18      Scott applies the same rationale to the court’s decisions to award Wendie attorney fees for his motion to amend the findings of fact and for his motion to stay execution of the judgment.  The record indicates, however, that although the court did not state so explicitly, it made these awards to sanction Scott for prolonging the litigation.  “A circuit court may sanction a party who has engaged in overtrial by ordering that party to pay the opposing party’s attorney fees.”  Zhang v. Yu, 2001 WI App 267, ¶13, 248 Wis. 2d 913, 637 N.W.2d 754.  Whether excessive litigation has occurred is a question of historical fact, which we will not disturb unless clearly erroneous.  Id., ¶11.   However, because we are reversing and remanding for the court to consider the evidence Scott presented, we conclude his requests that the court reconsider its findings cannot be deemed excessive litigation.  We therefore vacate the orders awarding Wendie attorney fees for Scott’s postjudgment motions. 

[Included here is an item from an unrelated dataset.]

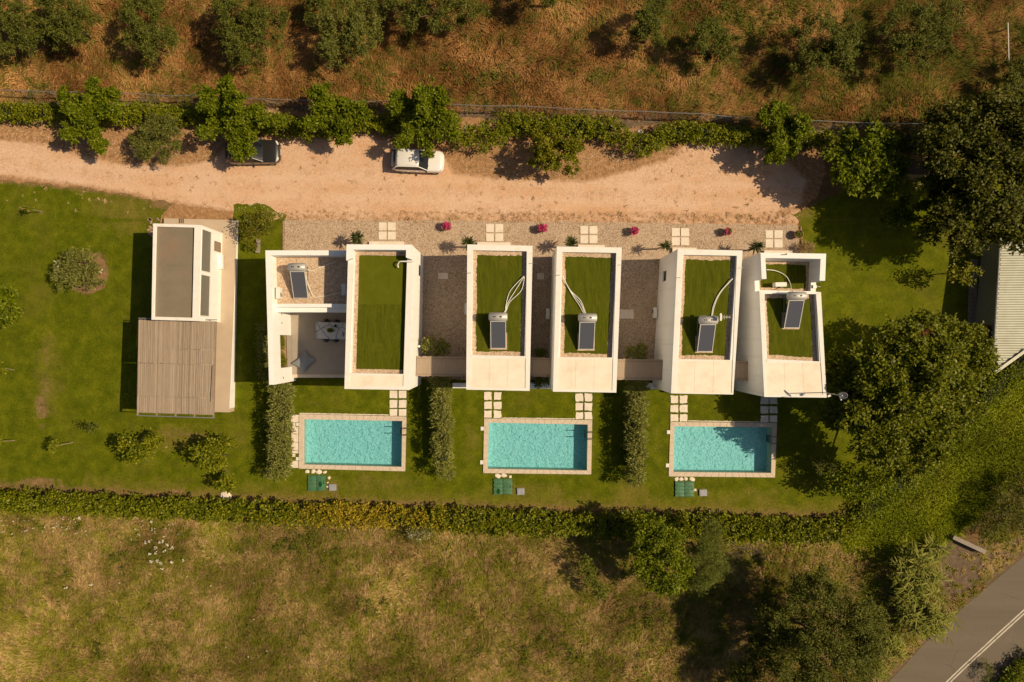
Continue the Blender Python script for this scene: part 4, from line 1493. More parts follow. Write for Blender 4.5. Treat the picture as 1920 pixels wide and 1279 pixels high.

19      On remand, the court is directed to make factual findings on the evidence Scott presented and address his argument that he rebutted the presumption of equal property division.  It is also directed to redetermine the initial award of attorney fees by considering Wendie’s need, Scott’s ability to pay, and the reasonableness of the total fees.   

            By the Court.—Judgment reversed and cause remanded with directions; oral orders vacated.

                        This opinion will not be published.  See Wis. Stat. Rule 809.23(1)(b)5.

 

 


 



[1] All references to the Wisconsin Statutes are to the 2007-08 version unless otherwise noted.

[2] We later granted Scott’s motion to stay the judgment pending this appeal.

[3] Among other things, Scott’s summary of the assets and debts Wendie brought to the marriage notes she had no real estate assets yet also somehow lists as a debt:  “1/2 of Johnson Bank home equity line of credit.”  There may be a reasonable explanation for this, but the lack of any factual findings on the parties’ premarital wealth leaves us guessing.